Asked about the Republic's exposure to a potential hard landing in the US, Mr Dorgan said investment decisions by major US firms such as Intel and IBM were "long term".

"Volatility in the stock market is very much a reflection of reduced expectations for future profits," he said.

IDA Ireland paid £116 million in grants to 1,266 firms last year. These employed 139,890 people - 15,211 more than a year earlier - and paid £1.3 billion in corporation tax.

Mr Dorgan admitted certain multinational firms had expressed "concern" about the removal in the Budget of the cap on employers' PRSI. He declined to comment when asked whether these firms had asked him to approach the Government on the matter.
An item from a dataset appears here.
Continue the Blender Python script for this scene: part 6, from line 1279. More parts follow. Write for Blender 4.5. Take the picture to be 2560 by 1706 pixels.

While the organisation said half of the jobs agreed last year were secured for Objective One counties in the Border, midlands and west, Mr Dorgan warned that infrastructure deficits meant it was "not going to be easy" to improve on that.

Here, the IDA is mostly concerned with constricted growth capacity on the national electricity grid. "One cannot put a heavy power user north-west of a line between Galway, Carrick-on-Shannon and Dundalk," Mr Dorgan said.

Of the road network, he said immediate improvements were needed throughout the State. The authority also wanted to expand access to broadband telecommunications networks - with high-speed connections to the Internet - into the regions.

Further improvements were needed in the air network so business people could plan to visit and return from a region in the Republic in a working day.